• [Given data]
┄┄┄┄┄┄
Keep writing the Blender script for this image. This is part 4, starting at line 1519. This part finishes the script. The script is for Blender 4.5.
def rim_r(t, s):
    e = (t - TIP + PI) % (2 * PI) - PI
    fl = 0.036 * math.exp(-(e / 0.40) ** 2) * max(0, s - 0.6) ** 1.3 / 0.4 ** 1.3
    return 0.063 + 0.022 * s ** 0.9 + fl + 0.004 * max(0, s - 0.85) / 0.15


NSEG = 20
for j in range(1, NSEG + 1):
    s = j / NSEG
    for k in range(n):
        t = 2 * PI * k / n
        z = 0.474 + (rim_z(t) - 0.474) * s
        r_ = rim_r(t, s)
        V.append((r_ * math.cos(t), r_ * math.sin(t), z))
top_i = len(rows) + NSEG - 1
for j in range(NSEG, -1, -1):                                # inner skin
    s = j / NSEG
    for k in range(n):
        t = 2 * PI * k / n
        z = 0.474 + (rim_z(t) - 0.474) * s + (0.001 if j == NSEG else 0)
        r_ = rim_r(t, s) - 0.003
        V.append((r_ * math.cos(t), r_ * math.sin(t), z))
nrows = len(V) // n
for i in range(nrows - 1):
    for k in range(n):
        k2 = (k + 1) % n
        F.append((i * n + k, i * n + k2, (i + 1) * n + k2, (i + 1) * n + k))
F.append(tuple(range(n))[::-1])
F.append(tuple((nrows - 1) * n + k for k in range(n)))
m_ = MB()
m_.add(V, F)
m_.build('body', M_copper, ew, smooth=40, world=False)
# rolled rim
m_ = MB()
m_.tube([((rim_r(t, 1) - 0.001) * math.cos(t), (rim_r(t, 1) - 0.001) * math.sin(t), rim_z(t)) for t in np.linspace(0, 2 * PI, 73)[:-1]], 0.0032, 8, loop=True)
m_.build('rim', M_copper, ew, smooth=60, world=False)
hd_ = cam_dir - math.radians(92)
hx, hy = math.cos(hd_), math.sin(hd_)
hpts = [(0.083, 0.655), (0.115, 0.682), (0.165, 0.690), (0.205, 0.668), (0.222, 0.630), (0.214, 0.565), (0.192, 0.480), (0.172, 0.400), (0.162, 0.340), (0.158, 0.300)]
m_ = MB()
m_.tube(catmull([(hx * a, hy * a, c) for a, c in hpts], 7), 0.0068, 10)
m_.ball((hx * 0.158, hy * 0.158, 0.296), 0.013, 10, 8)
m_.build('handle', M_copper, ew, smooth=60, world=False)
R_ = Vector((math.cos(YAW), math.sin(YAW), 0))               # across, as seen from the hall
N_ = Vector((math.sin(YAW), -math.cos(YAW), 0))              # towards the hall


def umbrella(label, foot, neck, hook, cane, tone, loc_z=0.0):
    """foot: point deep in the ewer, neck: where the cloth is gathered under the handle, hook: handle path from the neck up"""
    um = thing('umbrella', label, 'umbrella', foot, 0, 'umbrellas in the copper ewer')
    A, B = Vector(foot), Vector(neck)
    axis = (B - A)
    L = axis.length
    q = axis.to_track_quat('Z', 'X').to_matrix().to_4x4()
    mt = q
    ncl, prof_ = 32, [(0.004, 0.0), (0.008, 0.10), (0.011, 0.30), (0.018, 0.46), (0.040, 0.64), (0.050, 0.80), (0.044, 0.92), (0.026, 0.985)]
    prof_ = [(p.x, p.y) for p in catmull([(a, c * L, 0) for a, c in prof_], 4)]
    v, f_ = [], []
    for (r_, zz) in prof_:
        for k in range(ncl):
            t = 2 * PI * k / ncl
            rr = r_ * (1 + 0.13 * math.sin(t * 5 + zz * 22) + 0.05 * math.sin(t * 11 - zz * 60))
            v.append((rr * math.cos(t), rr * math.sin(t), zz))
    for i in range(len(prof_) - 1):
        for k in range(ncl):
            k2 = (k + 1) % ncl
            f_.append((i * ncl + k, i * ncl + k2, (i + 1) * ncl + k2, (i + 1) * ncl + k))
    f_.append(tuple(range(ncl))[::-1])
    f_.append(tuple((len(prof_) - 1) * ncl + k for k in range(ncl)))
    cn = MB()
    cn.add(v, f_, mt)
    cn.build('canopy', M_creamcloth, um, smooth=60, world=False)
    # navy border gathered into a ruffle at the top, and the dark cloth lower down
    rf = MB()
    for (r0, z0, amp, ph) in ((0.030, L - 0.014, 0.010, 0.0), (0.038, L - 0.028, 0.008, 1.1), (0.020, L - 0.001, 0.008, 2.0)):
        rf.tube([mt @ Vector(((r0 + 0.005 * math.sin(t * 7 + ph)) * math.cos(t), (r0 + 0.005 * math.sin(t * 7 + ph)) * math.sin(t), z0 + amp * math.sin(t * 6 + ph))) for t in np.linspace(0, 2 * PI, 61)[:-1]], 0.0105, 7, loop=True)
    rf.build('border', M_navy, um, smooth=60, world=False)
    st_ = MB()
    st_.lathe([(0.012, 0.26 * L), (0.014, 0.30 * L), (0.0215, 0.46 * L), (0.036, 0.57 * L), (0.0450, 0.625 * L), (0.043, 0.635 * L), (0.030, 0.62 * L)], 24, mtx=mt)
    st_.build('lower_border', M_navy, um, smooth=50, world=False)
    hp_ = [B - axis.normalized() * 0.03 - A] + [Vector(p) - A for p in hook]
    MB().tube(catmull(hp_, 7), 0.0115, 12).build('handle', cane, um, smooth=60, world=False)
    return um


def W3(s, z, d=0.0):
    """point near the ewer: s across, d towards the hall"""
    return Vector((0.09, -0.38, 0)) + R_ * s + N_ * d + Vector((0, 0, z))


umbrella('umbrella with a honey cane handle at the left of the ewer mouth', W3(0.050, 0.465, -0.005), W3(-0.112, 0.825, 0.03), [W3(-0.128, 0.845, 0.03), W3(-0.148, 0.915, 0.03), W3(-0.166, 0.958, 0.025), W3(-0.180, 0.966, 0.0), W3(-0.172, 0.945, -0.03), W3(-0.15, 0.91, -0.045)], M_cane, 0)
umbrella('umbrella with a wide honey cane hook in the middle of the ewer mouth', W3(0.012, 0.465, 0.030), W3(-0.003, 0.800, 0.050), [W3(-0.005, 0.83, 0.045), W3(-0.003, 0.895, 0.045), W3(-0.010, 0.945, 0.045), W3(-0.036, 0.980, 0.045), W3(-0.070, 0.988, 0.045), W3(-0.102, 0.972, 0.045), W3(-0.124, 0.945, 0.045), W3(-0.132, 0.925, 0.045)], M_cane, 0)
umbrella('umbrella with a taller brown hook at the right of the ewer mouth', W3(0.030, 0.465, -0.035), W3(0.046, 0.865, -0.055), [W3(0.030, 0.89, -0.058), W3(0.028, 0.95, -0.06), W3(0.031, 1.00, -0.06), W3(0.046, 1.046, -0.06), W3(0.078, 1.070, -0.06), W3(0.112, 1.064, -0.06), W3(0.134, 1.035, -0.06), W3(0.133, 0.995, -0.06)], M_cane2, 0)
┄┄┄┄┄┄
• [Stated goal] Reproduce the material exactly, with every line intact.

• [Exercise answer]
Keep writing the Blender script for this image. This is part 4, starting at line 1519. This part finishes the script. The script is for Blender 4.5.
def rim_r(t, s):
    e = (t - TIP + PI) % (2 * PI) - PI
    fl = 0.036 * math.exp(-(e / 0.40) ** 2) * max(0, s - 0.6) ** 1.3 / 0.4 ** 1.3
    return 0.063 + 0.022 * s ** 0.9 + fl + 0.004 * max(0, s - 0.85) / 0.15


NSEG = 20
for j in range(1, NSEG + 1):
    s = j / NSEG
    for k in range(n):
        t = 2 * PI * k / n
        z = 0.474 + (rim_z(t) - 0.474) * s
        r_ = rim_r(t, s)
        V.append((r_ * math.cos(t), r_ * math.sin(t), z))
top_i = len(rows) + NSEG - 1
for j in range(NSEG, -1, -1):                                # inner skin
    s = j / NSEG
    for k in range(n):
        t = 2 * PI * k / n
        z = 0.474 + (rim_z(t) - 0.474) * s + (0.001 if j == NSEG else 0)
        r_ = rim_r(t, s) - 0.003
        V.append((r_ * math.cos(t), r_ * math.sin(t), z))
nrows = len(V) // n
for i in range(nrows - 1):
    for k in range(n):
        k2 = (k + 1) % n
        F.append((i * n + k, i * n + k2, (i + 1) * n + k2, (i + 1) * n + k))
F.append(tuple(range(n))[::-1])
F.append(tuple((nrows - 1) * n + k for k in range(n)))
m_ = MB()
m_.add(V, F)
m_.build('body', M_copper, ew, smooth=40, world=False)
# rolled rim
m_ = MB()
m_.tube([((rim_r(t, 1) - 0.001) * math.cos(t), (rim_r(t, 1) - 0.001) * math.sin(t), rim_z(t)) for t in np.linspace(0, 2 * PI, 73)[:-1]], 0.0032, 8, loop=True)
m_.build('rim', M_copper, ew, smooth=60, world=False)
hd_ = cam_dir - math.radians(92)
hx, hy = math.cos(hd_), math.sin(hd_)
hpts = [(0.083, 0.655), (0.115, 0.682), (0.165, 0.690), (0.205, 0.668), (0.222, 0.630), (0.214, 0.565), (0.192, 0.480), (0.172, 0.400), (0.162, 0.340), (0.158, 0.300)]
m_ = MB()
m_.tube(catmull([(hx * a, hy * a, c) for a, c in hpts], 7), 0.0068, 10)
m_.ball((hx * 0.158, hy * 0.158, 0.296), 0.013, 10, 8)
m_.build('handle', M_copper, ew, smooth=60, world=False)
R_ = Vector((math.cos(YAW), math.sin(YAW), 0))               # across, as seen from the hall
N_ = Vector((math.sin(YAW), -math.cos(YAW), 0))              # towards the hall


def umbrella(label, foot, neck, hook, cane, tone, loc_z=0.0):
    """foot: point deep in the ewer, neck: where the cloth is gathered under the handle, hook: handle path from the neck up"""
    um = thing('umbrella', label, 'umbrella', foot, 0, 'umbrellas in the copper ewer')
    A, B = Vector(foot), Vector(neck)
    axis = (B - A)
    L = axis.length
    q = axis.to_track_quat('Z', 'X').to_matrix().to_4x4()
    mt = q
    ncl, prof_ = 32, [(0.004, 0.0), (0.008, 0.10), (0.011, 0.30), (0.018, 0.46), (0.040, 0.64), (0.050, 0.80), (0.044, 0.92), (0.026, 0.985)]
    prof_ = [(p.x, p.y) for p in catmull([(a, c * L, 0) for a, c in prof_], 4)]
    v, f_ = [], []
    for (r_, zz) in prof_:
        for k in range(ncl):
            t = 2 * PI * k / ncl
            rr = r_ * (1 + 0.13 * math.sin(t * 5 + zz * 22) + 0.05 * math.sin(t * 11 - zz * 60))
            v.append((rr * math.cos(t), rr * math.sin(t), zz))
    for i in range(len(prof_) - 1):
        for k in range(ncl):
            k2 = (k + 1) % ncl
            f_.append((i * ncl + k, i * ncl + k2, (i + 1) * ncl + k2, (i + 1) * ncl + k))
    f_.append(tuple(range(ncl))[::-1])
    f_.append(tuple((len(prof_) - 1) * ncl + k for k in range(ncl)))
    cn = MB()
    cn.add(v, f_, mt)
    cn.build('canopy', M_creamcloth, um, smooth=60, world=False)
    # navy border gathered into a ruffle at the top, and the dark cloth lower down
    rf = MB()
    for (r0, z0, amp, ph) in ((0.030, L - 0.014, 0.010, 0.0), (0.038, L - 0.028, 0.008, 1.1), (0.020, L - 0.001, 0.008, 2.0)):
        rf.tube([mt @ Vector(((r0 + 0.005 * math.sin(t * 7 + ph)) * math.cos(t), (r0 + 0.005 * math.sin(t * 7 + ph)) * math.sin(t), z0 + amp * math.sin(t * 6 + ph))) for t in np.linspace(0, 2 * PI, 61)[:-1]], 0.0105, 7, loop=True)
    rf.build('border', M_navy, um, smooth=60, world=False)
    st_ = MB()
    st_.lathe([(0.012, 0.26 * L), (0.014, 0.30 * L), (0.0215, 0.46 * L), (0.036, 0.57 * L), (0.0450, 0.625 * L), (0.043, 0.635 * L), (0.030, 0.62 * L)], 24, mtx=mt)
    st_.build('lower_border', M_navy, um, smooth=50, world=False)
    hp_ = [B - axis.normalized() * 0.03 - A] + [Vector(p) - A for p in hook]
    MB().tube(catmull(hp_, 7), 0.0115, 12).build('handle', cane, um, smooth=60, world=False)
    return um


def W3(s, z, d=0.0):
    """point near the ewer: s across, d towards the hall"""
    return Vector((0.09, -0.38, 0)) + R_ * s + N_ * d + Vector((0, 0, z))


umbrella('umbrella with a honey cane handle at the left of the ewer mouth', W3(0.050, 0.465, -0.005), W3(-0.112, 0.825, 0.03), [W3(-0.128, 0.845, 0.03), W3(-0.148, 0.915, 0.03), W3(-0.166, 0.958, 0.025), W3(-0.180, 0.966, 0.0), W3(-0.172, 0.945, -0.03), W3(-0.15, 0.91, -0.045)], M_cane, 0)
umbrella('umbrella with a wide honey cane hook in the middle of the ewer mouth', W3(0.012, 0.465, 0.030), W3(-0.003, 0.800, 0.050), [W3(-0.005, 0.83, 0.045), W3(-0.003, 0.895, 0.045), W3(-0.010, 0.945, 0.045), W3(-0.036, 0.980, 0.045), W3(-0.070, 0.988, 0.045), W3(-0.102, 0.972, 0.045), W3(-0.124, 0.945, 0.045), W3(-0.132, 0.925, 0.045)], M_cane, 0)
umbrella('umbrella with a taller brown hook at the right of the ewer mouth', W3(0.030, 0.465, -0.035), W3(0.046, 0.865, -0.055), [W3(0.030, 0.89, -0.058), W3(0.028, 0.95, -0.06), W3(0.031, 1.00, -0.06), W3(0.046, 1.046, -0.06), W3(0.078, 1.070, -0.06), W3(0.112, 1.064, -0.06), W3(0.134, 1.035, -0.06), W3(0.133, 0.995, -0.06)], M_cane2, 0)